Now I would remind you, brothers, of the gospel I preached to you, which you received, in which you stand, 2 and by which you are being saved, if you hold fast to the word I preached to you- unless you believed in vain. 3 For I delivered to you as of first importance what I also received: that Christ died for our sins in accordance with the Scriptures, 4 that he was buried, that he was raised on the third day in accordance with the Scriptures, 5 and that he appeared to Cephas, then to the twelve. 6 Then he appeared to more than five hundred brothers at one time, most of whom are still alive, though some have fallen asleep. 7 Then he appeared to James, then to all the apostles. 8 Last of all, as to one untimely born, he appeared also to me. 9 For I am the least of the apostles, unworthy to be called an apostle, because I persecuted the church of God. 10 But by the grace of God I am what I am, and his grace toward me was not in vain. (1 Corinthians 15:1-10)

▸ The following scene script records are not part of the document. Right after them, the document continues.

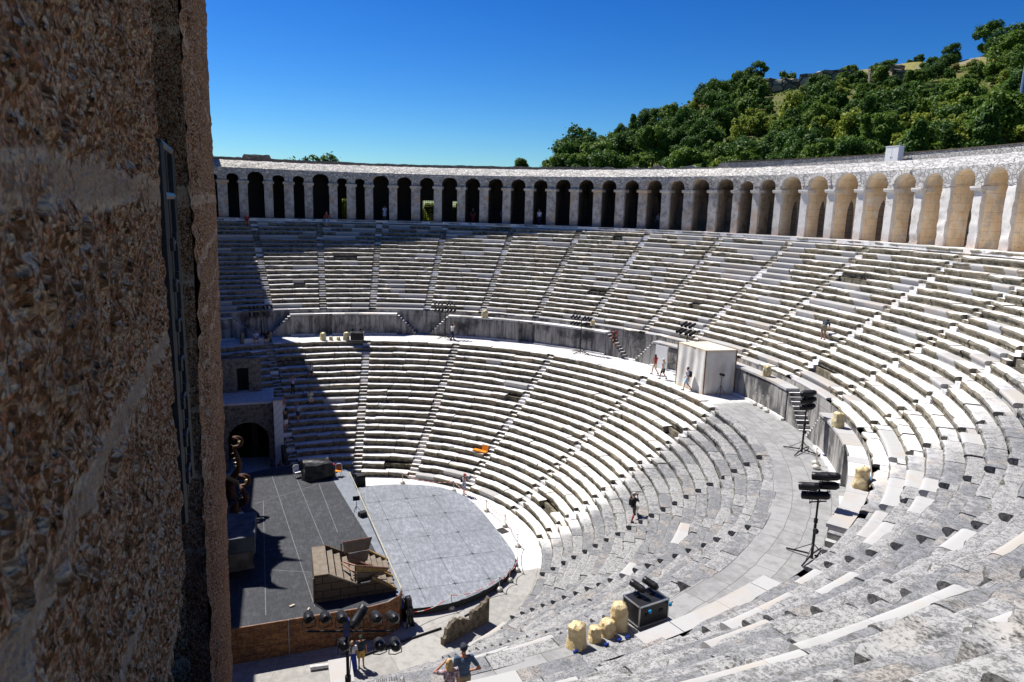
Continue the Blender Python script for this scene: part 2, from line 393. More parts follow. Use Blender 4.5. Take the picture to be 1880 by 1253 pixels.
def pier_mat():
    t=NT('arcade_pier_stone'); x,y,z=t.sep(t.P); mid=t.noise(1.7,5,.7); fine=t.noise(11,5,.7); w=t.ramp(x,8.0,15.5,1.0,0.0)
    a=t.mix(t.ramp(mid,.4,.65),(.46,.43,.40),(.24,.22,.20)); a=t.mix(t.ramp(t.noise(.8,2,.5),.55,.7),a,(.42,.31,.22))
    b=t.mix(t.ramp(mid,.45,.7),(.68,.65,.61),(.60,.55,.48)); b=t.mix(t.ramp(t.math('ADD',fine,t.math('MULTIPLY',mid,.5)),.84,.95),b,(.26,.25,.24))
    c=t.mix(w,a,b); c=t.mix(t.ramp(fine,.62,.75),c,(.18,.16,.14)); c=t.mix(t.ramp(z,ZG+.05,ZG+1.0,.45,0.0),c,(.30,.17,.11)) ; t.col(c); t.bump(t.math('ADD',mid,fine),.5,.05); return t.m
M_PIER=pier_mat()
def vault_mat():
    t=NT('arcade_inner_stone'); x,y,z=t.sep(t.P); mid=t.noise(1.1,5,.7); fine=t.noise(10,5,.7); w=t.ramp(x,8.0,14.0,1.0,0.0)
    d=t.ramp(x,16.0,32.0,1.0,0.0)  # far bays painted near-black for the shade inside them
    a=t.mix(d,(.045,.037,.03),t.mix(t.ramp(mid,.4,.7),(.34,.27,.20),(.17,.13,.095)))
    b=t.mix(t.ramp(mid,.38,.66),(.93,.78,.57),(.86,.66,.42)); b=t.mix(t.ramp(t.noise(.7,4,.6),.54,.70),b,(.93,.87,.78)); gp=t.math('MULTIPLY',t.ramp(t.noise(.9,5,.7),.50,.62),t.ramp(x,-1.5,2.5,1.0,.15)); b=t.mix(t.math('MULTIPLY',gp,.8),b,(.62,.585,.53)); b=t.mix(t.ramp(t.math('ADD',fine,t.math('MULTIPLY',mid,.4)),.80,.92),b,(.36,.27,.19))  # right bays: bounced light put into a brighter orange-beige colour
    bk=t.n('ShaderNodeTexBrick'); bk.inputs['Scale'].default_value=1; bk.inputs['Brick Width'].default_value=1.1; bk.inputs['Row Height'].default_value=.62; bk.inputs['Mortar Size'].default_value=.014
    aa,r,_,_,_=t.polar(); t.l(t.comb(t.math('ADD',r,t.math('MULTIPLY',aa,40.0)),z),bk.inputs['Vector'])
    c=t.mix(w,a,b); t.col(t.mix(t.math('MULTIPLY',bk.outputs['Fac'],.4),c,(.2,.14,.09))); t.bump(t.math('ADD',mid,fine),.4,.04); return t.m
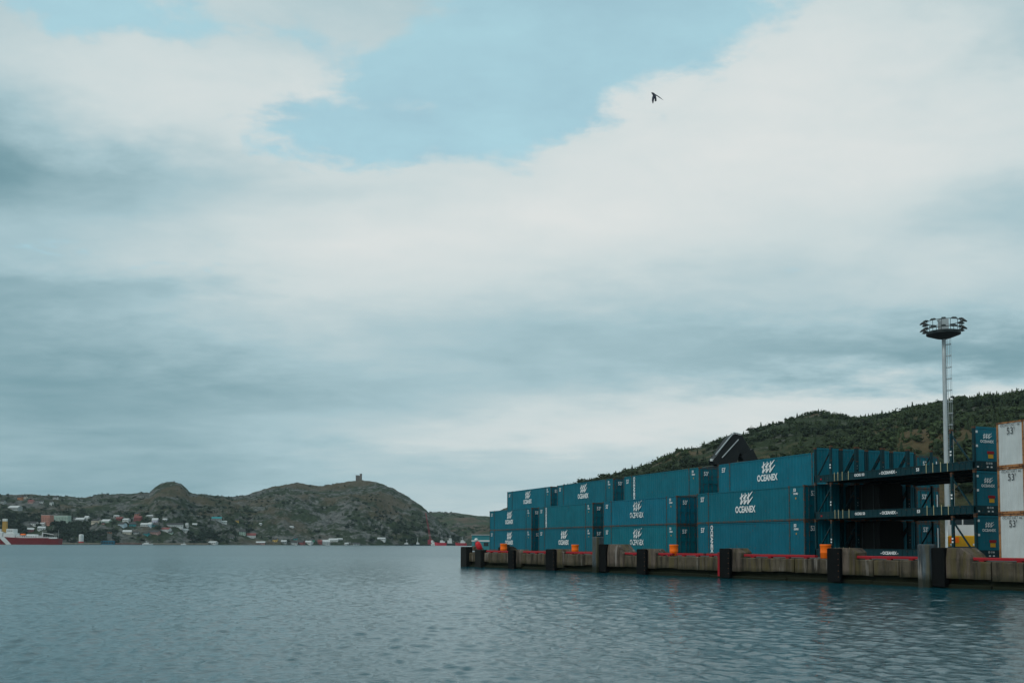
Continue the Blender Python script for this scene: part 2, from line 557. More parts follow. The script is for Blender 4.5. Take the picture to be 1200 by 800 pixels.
class Hill:
    """height field between a shore line and a crest line; both given per bearing"""
    def __init__(self, sil, shore, crest, rough, prof=0.85, seed=1, base=-2.0, back=700.0, wob=40.0):
        self.sil, self.shore, self.crest = np.array(sil, float), np.array(shore, float), np.array(crest, float)
        self.rough, self.prof, self.seed, self.base, self.back, self.wob = rough, prof, seed, base, back, wob

    def z(self, X, Y):
        X, Y = np.asarray(X, float), np.asarray(Y, float)
        px = 600 + F * X / Y
        ys = np.interp(px, self.sil[:, 0], self.sil[:, 1])
        hz = HORIZ + ROLL * (px - 600)
        Ys = np.interp(px, self.shore[:, 0], self.shore[:, 1]) + self.wob * fbm(px / 25.0, px * 0 + 3.0, 3, self.seed + 5)
        Yc = np.interp(px, self.crest[:, 0], self.crest[:, 1]) + 2.5 * self.wob * fbm(px / 60.0, px * 0 + 1.0, 3, self.seed + 9)
        h = (hz - ys) / F * Yc + CAMZ
        t = (Y - Ys) / (Yc - Ys)
        tc = np.clip(t, 0, 1)
        g = tc ** self.prof
        g = g + 0.10 * np.sin(tc * math.pi) * (fbm(X / 160.0, Y / 160.0, 3, self.seed + 20)) * 4
        z = self.base + (h - self.base) * g
        over = np.clip((Y - Yc) / self.back, 0, 1)
        z = z - over ** 1.5 * h * 0.9
        env = np.clip(t * 6, 0, 1) * np.clip(1.25 - 0.8 * np.clip(t, 0, 1), 0.2, 1)
        r = fbm(X / 55.0, Y / 55.0, 6, self.seed) * 1.0 + 0.42 * fbm(X / 22.0, Y / 28.0, 4, self.seed + 47, True) + 0.7 * fbm(X / 120.0, Y / 90.0, 5, self.seed + 31, True)
        z = z + env * self.rough * r
        return np.where(t < 0, self.base - 6 * np.clip(-t * 4, 0, 1), z)

    def build(self, name, px0, px1, nx, y0, y1, ny, mat):
        pxs = np.linspace(px0, px1, nx)
        ys = y0 * (y1 / y0) ** np.linspace(0, 1, ny)
        PX, YY = np.meshgrid(pxs, ys)
        XX = (PX - 600) / F * YY
        ZZ = self.z(XX, YY)
        co = np.stack([XX, YY, ZZ], -1).reshape(-1, 3)
        i = np.arange(nx * ny).reshape(ny, nx)
        q = np.stack([i[:-1, :-1], i[:-1, 1:], i[1:, 1:], i[1:, :-1]], -1).reshape(-1, 4)
        me = bpy.data.meshes.new(name)
        me.from_pydata(co.tolist(), [], q.tolist())
        me.materials.append(mat)
        me.polygons.foreach_set('use_smooth', [True] * len(me.polygons))
        return tag(obj(name, me), kind='structure')

    def hit(self, px, py, y0=300, y1=3200):
        """where a sight line meets the ground"""
        Y = np.linspace(y0, y1, 3000)
        X = (px - 600) / F * Y
        z = self.z(X, Y)
        hz = HORIZ + ROLL * (px - 600)
        ray = CAMZ + (hz - py) / F * Y
        k = np.where(z >= ray)[0]
        if len(k) == 0:
            k = [int(np.argmax((z - CAMZ) / Y))]
        return float(X[k[0]]), float(Y[k[0]]), float(z[k[0]])


SIL_L = [(-260, 585), (-120, 578), (0, 580.5), (20, 580), (40, 580), (60, 582), (80, 582.5), (100, 585), (120, 581), (140, 579.5), (160, 578.5), (175, 578),
         (180, 573.5), (187, 569), (195, 566), (203, 565), (211, 567.5), (217, 572.5), (222, 578), (230, 580), (240, 580.5), (260, 582), (275, 583), (290, 580), (300, 578),
         (320, 571), (335, 568), (350, 567), (360, 568), (375, 570), (390, 569), (400, 567), (410, 565), (420, 564), (430, 564), (440, 565), (450, 568),
         (460, 572), (470, 577), (480, 583), (490, 590), (500, 598), (505, 602), (512, 609), (520, 617), (530, 626), (545, 634), (570, 637)]
HL = Hill(SIL_L, [(-260, 1350), (0, 1500), (250, 1700), (450, 1850), (520, 1900), (570, 1950)],
          [(-260, 1900), (0, 2050), (150, 2150), (203, 2150), (260, 2200), (350, 2450), (420, 2400), (480, 2300), (520, 2200), (570, 2100)], 26.0, 0.80, 3)
HL.build('hill_terrain_west', -240, 566, 760, 1290, 3300, 240, M_HILL)
SIL_G = [(430, 606), (480, 603), (505, 601.5), (515, 600.5), (530, 601), (545, 602.5), (560, 604.5), (575, 606), (600, 609), (640, 604), (700, 600)]
HG = Hill(SIL_G, [(430, 2500), (520, 2450), (560, 2200), (700, 1900)], [(430, 3300), (700, 3100)], 16.0, 0.7, 8)
HG.build('hill_terrain_gap', 440, 690, 180, 1850, 4000, 90, M_HILL2)
SIL_R = [(560, 612), (600, 596), (650, 578), (690, 566), (720, 558.5), (733, 555), (763, 547), (785, 537), (796, 532), (818, 529), (839, 523), (872, 516.5), (893, 510), (915, 503.5),
         (937, 496.5), (958, 492), (983, 491.5), (1005, 493), (1027, 490.5), (1048, 486), (1070, 481), (1092, 478), (1113, 474), (1131, 470), (1144, 470.5), (1157, 468),
         (1178, 465), (1200, 461), (1300, 445), (1500, 425), (1700, 430)]
HR = Hill(SIL_R, [(560, 520), (800, 420), (1200, 330), (1700, 260)], [(560, 1150), (800, 1100), (960, 1080), (1030, 900), (1200, 800), (1700, 650)], 9.0, 0.75, 14, 1.0, 500.0, 25.0)
HR.build('hill_terrain_south', 585, 1600, 420, 300, 1900, 150, M_HILL3)

# ------------------------------------------------------------------ water, quay, yard
def build_water():
    """one sheet: real wind waves on the near harbour, dying out into a flat far surface"""
    cols = np.concatenate([np.array([-9000, -3000, -1200, -600, -350]), np.arange(-220, 1421, 2.0), np.array([1550, 1800, 2400, 4200, 10200])])
    ys = [13.0]
    while ys[-1] < 230:
        ys.append(ys[-1] + 0.0036 * ys[-1] + 0.012)
    while ys[-1] < 4900:
        ys.append(ys[-1] * 1.12)
    ys = np.array(ys)
    PX, YY = np.meshgrid(cols, ys)
    XX = np.clip((PX - 600) / F * YY, -3300, 3300)
    dy = 0.0036 * YY + 0.012
    r = np.random.default_rng(5)
    Z = np.zeros_like(XX)
    gust = 0.72 + 1.1 * fbm(XX / 38.0, YY / 75.0, 3, 300)            # cat's-paws and slicks
    gust = np.clip(gust, 0.35, 1.25)
    lams = np.geomspace(0.30, 2.1, 64)
    for lam in lams:
        th = math.radians(200) + r.normal(0, 0.75)
        kx, ky = math.cos(th) * 2 * math.pi / lam, math.sin(th) * 2 * math.pi / lam
        slope = WAVE * (0.050 if lam < 0.7 else 0.050 * (0.7 / lam) ** 1.4)
        amp = slope * lam / (2 * math.pi)
        fade = np.clip((lam / dy - 2.2) / 2.0, 0, 1)
        ph = kx * XX + ky * YY + r.uniform(0, 6.28) + 1.3 * vnoise(XX / (lam * 7) + lam * 31, YY / (lam * 7), int(lam * 1000))
        Z += fade * amp * np.sin(ph)
    Z *= gust
    edge_ = np.clip((PX + 220) / 60, 0, 1) * np.clip((1420 - PX) / 60, 0, 1) * np.clip((230 - YY) / 60, 0, 1) * np.clip((YY - 13) / 1.5, 0, 1)
    Z = np.where(edge_ > 0, Z * edge_, 0)
    nx, ny = len(cols), len(ys)
    co = np.stack([XX, YY, Z], -1).reshape(-1, 3)
    i = np.arange(nx * ny).reshape(ny, nx)
    q = np.stack([i[:-1, :-1], i[:-1, 1:], i[1:, 1:], i[1:, :-1]], -1).reshape(-1, 4)
    co = np.concatenate([co, [[XX[0, 0], -40, 0], [XX[0, -1], -40, 0]]])
    me = bpy.data.meshes.new('water')
    me.vertices.add(len(co))
    me.vertices.foreach_set('co', co.astype(np.float32).ravel())
    near = list(range(nx - 1, -1, -1)) + [len(co) - 2, len(co) - 1]       # sheet under and behind the viewpoint
    nl = len(q) * 4 + len(near)
    me.loops.add(nl)
    me.loops.foreach_set('vertex_index', np.concatenate([q.ravel(), near]).astype(np.int32))
    me.polygons.add(len(q) + 1)
    me.polygons.foreach_set('loop_start', np.arange(0, nl, 4, dtype=np.int32)[:len(q) + 1])
    me.polygons.foreach_set('use_smooth', np.ones(len(q) + 1, bool))
    me.materials.append(M_WATER)
    me.update()
    me.validate()
    return tag(obj('water', me), kind='structure')


WAVE = 1.0
build_water()

DZ = 1.65                                         # quay deck above the water
Q0 = Vector((-5.4, 114.5, 0))
QE = Vector((0.5096, -0.8604, 0))                 # along the quay face, towards us
QN = Vector((0.8604, 0.5096, 0))                  # into the land
QANG = math.atan2(QE.y, QE.x)
QLEN = 96.0


def qs(px, off=0.0):
    """distance along the quay face (or a line `off` behind it) of a bearing"""
    r = (px - 600) / F
    q_ = Q0 + QN * off
    return (r * q_.y - q_.x) / (QE.x - r * QE.y)


Q1 = Q0 + QE * QLEN
deck = MB()
edge = QN * 0.5
poly = [Q0 + edge + QE * 0.6, Q1 + edge, Vector((240, 20, 0)), Vector((620, 300, 0)), Vector((620, 420, 0)), Vector((120, 560, 0)), Vector((0, 540, 0)), Vector((-4.6, 172, 0))]
n = len(poly)
deck.add([(p.x, p.y, DZ) for p in poly] + [(p.x, p.y, -2.0) for p in poly],
         [tuple(range(n - 1, -1, -1))[::-1]] + [(i, i + n, (i + 1) % n + n, (i + 1) % n) for i in range(n)])
tag(obj('quay_deck', deck.mesh('quay_deck', M_ASPHALT)), kind='structure')

# quay wall: a thing with cast panels; local x along the face, y into the land
wall = thing('quay_wall', 'long weathered concrete quay wall with stained panels below the red curbs', 'quay wall', (Q0.x, Q0.y, 0), QANG)
# orientation: local x = QE, local y = rotate left = (-QE.y, QE.x) = (0.8604, 0.5096) = QN
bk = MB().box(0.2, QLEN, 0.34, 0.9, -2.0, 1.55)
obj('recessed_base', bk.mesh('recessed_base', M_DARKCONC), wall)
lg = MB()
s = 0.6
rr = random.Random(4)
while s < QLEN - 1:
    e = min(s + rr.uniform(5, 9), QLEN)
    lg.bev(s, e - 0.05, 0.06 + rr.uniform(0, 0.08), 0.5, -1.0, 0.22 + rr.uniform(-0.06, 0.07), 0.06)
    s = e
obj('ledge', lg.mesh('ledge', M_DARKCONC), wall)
cuts = [0.25] + [qs(x) for x in (573, 606, 630, 656, 684, 705, 731, 755, 793, 825, 858, 892, 930, 985, 1022, 1052, 1086, 1122, 1160, 1198)] + [82, 89, QLEN]
for a, b in zip(cuts[:-1], cuts[1:]):
    p = MB()
    z0 = 0.60 + rr.uniform(-0.07, 0.06)
    o_ = rr.uniform(0, 0.05)
    nseg = max(2, int((b - a) / 0.7))
    rings = []
    for k in range(nseg + 1):                     # worn, slightly uneven lower and upper edges
        x = a + 0.035 + (b - a - 0.07) * k / nseg
        zb = z0 + rr.uniform(-0.035, 0.035)
        zt = DZ - 0.02 + rr.uniform(-0.03, 0.02)
        ch = 0.05 + rr.uniform(0, 0.05)
        rings.append([(x, o_, zb), (x, 0.9, zb), (x, 0.9, DZ - 0.01), (x, o_ + ch, zt), (x, o_, zt - ch)])
    p.loft([r[::-1] for r in rings])
    obj('wall_panel', p.mesh('wall_panel', M_CONC), wall)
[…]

It is only through God’s grace that man is able to glorify and enjoy Him. Christ has kept God’s Law on His elect’s behalf, and it is through faith in Him, that His righteousness is accredited to man’s account. As Paul says in Romans 5:17, “If, because of one man’s [Adam’s] trespass, death reigned through that one man, much more will those who receive the abundance of grace and the free gift of righteousness reign in life through the one man Jesus Christ.” The Scriptures tells us that it is through resting in what Christ has done for man that he is finally able to do what he was created to do, “glorify and enjoy God.”

By the way, there is at least one other truth that one can glean from this catechism question: it is both the Old and New Testaments that are God’s Word. Don’t ignore the Old Testament. It consists of thirty-nine books that all point to Christ as the only way of salvation. Remember what Jesus did for the two men traveling the road to Emmaus on the day of His Resurrection:

25 And he [Jesus] said to them, “O foolish ones, and slow of heart to believe all that the prophets have spoken! 26 Was it not necessary that the Christ should suffer these things and enter into his glory?” 27 And beginning with Moses and all the Prophets, he interpreted to them in all the Scriptures the things concerning Himself. (Luke 24:25-27)

Don’t rob yourself of the blessing that comes from discovering the truth of God’s grace through Christ found in the Old Testament.